• WORK INSTRUCTIONS: Each line containing the word "objects" should be found and copied.

• RECORDS PROVIDED:
"""

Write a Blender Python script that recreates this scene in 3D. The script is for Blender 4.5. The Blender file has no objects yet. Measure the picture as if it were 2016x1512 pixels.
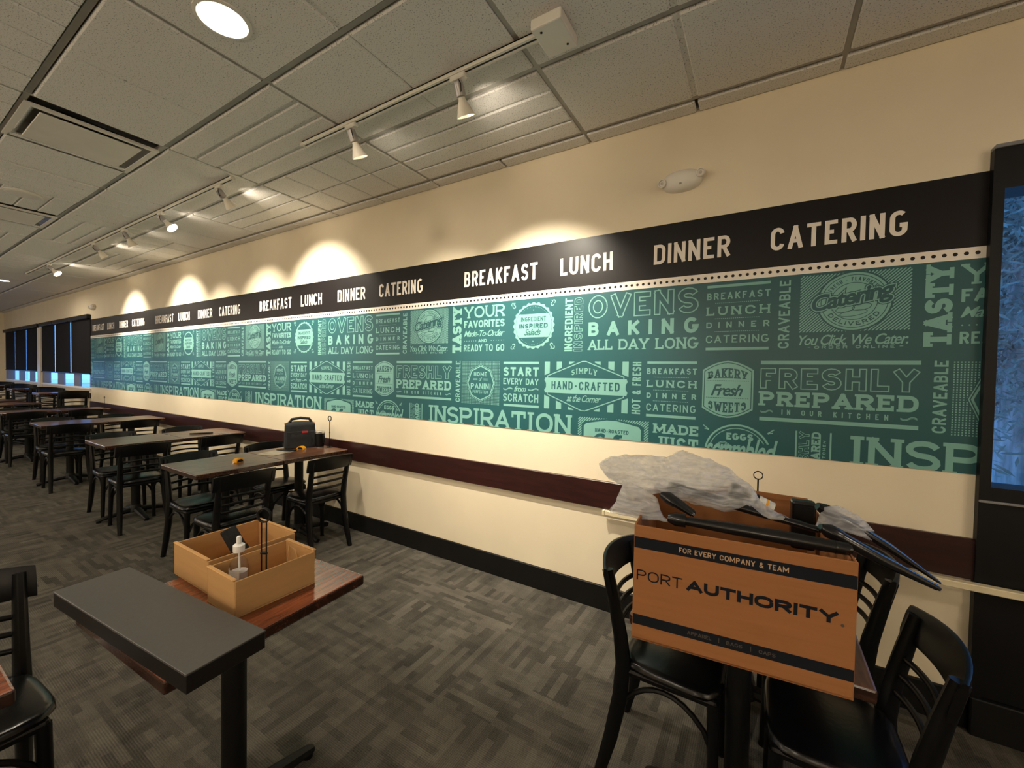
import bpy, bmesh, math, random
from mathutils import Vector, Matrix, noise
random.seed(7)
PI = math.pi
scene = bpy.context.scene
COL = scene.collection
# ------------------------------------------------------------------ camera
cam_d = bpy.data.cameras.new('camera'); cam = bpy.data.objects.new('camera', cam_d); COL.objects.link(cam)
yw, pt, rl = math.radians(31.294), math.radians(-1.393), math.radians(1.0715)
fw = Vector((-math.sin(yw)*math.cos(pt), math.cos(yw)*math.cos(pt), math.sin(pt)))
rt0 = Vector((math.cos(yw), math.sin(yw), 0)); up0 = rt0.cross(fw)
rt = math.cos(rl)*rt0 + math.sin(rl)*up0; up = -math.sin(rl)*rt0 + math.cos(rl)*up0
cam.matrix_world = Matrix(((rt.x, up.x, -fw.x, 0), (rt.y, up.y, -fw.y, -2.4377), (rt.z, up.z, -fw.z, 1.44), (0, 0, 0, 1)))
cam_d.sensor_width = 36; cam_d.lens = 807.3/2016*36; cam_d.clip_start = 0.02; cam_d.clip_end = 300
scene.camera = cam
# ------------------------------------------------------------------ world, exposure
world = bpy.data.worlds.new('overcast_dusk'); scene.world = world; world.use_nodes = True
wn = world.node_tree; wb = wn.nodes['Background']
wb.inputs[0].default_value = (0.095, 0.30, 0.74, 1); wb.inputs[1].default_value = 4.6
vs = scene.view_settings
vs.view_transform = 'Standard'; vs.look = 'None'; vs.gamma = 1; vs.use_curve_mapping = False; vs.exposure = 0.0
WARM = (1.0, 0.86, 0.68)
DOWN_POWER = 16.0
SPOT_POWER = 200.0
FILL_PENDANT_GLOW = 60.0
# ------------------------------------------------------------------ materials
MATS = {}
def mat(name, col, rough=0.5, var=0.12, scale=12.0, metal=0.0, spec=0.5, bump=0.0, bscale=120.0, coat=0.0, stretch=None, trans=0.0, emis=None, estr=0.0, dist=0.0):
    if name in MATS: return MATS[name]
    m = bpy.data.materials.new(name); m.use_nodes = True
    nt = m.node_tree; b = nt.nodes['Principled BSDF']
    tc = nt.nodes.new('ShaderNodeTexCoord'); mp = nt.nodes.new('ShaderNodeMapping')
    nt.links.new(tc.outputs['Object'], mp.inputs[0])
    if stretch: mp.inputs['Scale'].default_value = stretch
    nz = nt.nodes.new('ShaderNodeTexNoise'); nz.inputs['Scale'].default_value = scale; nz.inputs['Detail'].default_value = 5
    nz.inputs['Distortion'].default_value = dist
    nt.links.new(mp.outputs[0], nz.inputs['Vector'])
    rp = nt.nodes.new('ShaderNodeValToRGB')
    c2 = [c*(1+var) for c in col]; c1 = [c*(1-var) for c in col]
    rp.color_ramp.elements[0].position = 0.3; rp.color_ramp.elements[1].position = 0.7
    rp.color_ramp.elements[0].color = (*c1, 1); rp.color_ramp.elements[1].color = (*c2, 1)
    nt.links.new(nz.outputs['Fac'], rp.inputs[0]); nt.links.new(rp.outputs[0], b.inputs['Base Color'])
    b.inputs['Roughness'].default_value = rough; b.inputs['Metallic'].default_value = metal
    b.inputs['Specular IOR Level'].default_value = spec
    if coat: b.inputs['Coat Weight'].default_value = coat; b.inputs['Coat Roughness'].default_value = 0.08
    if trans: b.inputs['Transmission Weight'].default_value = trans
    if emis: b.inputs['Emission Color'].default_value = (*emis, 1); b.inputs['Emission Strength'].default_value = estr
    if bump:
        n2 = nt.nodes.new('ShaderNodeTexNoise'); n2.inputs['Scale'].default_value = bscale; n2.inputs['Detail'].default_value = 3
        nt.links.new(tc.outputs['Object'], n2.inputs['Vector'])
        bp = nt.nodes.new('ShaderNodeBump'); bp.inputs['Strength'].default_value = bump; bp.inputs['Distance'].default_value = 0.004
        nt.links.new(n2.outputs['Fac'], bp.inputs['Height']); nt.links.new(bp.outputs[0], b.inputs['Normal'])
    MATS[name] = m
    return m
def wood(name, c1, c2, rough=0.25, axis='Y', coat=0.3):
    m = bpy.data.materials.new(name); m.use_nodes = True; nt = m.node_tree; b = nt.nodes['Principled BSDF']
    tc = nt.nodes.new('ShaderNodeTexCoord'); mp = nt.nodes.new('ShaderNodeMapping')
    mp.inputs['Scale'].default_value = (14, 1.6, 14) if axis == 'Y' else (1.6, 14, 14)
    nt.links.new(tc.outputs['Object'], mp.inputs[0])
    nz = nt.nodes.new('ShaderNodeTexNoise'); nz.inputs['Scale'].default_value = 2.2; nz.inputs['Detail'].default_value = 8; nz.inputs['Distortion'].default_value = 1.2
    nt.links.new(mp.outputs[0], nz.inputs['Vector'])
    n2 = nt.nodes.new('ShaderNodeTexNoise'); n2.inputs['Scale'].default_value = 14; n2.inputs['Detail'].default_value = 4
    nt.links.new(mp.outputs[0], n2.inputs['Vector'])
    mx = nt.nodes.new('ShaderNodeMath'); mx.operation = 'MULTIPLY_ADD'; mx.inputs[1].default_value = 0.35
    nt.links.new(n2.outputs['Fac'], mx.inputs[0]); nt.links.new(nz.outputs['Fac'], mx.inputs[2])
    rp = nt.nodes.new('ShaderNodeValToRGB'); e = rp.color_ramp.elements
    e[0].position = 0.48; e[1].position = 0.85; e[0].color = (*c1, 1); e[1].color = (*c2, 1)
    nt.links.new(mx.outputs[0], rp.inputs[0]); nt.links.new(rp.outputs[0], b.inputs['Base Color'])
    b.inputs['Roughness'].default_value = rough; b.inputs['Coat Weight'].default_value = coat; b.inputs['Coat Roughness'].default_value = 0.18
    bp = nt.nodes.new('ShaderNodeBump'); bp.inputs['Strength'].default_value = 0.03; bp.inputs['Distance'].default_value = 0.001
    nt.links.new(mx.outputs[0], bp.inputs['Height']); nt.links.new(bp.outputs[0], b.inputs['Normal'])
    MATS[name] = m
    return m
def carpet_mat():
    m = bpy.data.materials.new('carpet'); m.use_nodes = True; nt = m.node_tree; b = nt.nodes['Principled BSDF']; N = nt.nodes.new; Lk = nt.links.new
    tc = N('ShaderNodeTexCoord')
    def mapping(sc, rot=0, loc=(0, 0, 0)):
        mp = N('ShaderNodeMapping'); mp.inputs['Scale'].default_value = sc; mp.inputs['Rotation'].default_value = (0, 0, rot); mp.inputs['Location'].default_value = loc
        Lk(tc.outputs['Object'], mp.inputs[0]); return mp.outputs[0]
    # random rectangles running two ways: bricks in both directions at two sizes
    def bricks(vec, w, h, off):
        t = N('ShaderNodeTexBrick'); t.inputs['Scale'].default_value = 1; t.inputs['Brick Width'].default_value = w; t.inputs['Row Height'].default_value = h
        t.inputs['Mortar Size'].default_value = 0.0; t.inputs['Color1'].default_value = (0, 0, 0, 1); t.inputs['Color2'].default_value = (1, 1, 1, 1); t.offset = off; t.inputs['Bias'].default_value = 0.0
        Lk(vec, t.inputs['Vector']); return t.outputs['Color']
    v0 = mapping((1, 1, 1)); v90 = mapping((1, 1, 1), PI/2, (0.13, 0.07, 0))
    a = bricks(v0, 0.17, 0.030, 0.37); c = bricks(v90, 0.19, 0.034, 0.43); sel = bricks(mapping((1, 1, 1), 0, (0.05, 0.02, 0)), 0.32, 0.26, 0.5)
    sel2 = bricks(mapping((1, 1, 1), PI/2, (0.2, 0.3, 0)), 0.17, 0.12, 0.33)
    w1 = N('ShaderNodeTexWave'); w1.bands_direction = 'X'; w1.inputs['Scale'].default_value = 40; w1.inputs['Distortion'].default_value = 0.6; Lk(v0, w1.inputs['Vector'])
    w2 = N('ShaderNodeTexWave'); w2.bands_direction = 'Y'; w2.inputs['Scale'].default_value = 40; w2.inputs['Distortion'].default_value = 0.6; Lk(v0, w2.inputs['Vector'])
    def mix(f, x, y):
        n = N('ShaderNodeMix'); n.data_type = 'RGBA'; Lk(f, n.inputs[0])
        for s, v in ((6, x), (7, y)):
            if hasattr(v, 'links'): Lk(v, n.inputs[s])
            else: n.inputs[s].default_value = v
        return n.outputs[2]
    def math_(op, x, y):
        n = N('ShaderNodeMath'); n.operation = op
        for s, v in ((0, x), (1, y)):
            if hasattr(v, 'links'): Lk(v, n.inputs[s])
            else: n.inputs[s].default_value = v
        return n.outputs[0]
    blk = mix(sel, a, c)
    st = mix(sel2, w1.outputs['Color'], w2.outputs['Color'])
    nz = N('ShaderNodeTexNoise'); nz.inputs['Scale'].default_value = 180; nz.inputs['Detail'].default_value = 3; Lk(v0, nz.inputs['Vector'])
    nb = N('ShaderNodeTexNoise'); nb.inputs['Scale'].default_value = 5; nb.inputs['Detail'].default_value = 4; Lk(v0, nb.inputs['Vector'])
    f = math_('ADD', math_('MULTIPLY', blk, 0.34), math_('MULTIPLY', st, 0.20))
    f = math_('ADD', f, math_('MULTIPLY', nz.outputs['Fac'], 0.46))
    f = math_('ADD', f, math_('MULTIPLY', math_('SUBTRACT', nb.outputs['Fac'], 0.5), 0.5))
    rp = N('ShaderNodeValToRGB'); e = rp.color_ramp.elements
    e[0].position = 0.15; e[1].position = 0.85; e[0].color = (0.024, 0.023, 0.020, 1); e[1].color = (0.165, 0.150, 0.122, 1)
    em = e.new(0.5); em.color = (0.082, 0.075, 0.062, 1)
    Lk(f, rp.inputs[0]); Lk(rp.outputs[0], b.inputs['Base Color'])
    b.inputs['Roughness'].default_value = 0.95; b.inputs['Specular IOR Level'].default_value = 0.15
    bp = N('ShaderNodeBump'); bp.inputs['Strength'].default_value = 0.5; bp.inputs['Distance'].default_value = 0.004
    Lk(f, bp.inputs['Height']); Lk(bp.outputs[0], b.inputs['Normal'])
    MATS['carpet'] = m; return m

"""
"""

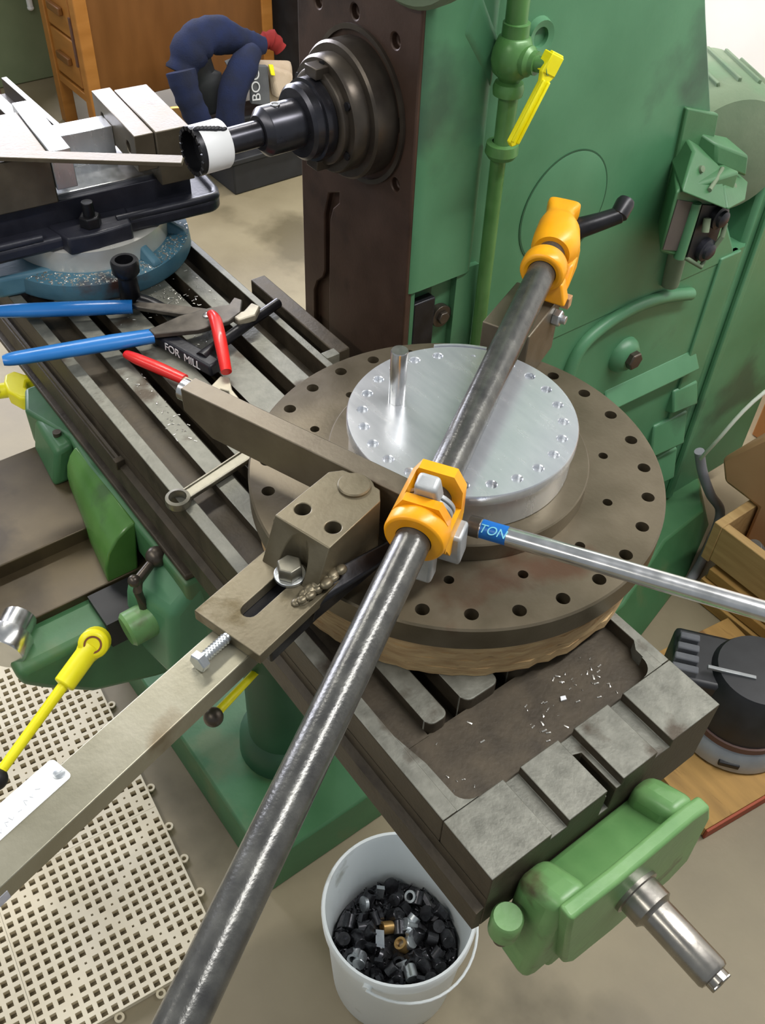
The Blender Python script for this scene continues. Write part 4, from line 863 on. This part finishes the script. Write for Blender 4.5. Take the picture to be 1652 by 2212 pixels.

"""

• OUTPUT BELOW:
Write a Blender Python script that recreates this scene in 3D. The script is for Blender 4.5. The Blender file has no objects yet. Measure the picture as if it were 2016x1512 pixels.
cam_d = bpy.data.cameras.new('camera'); cam = bpy.data.objects.new('camera', cam_d); COL.objects.link(cam)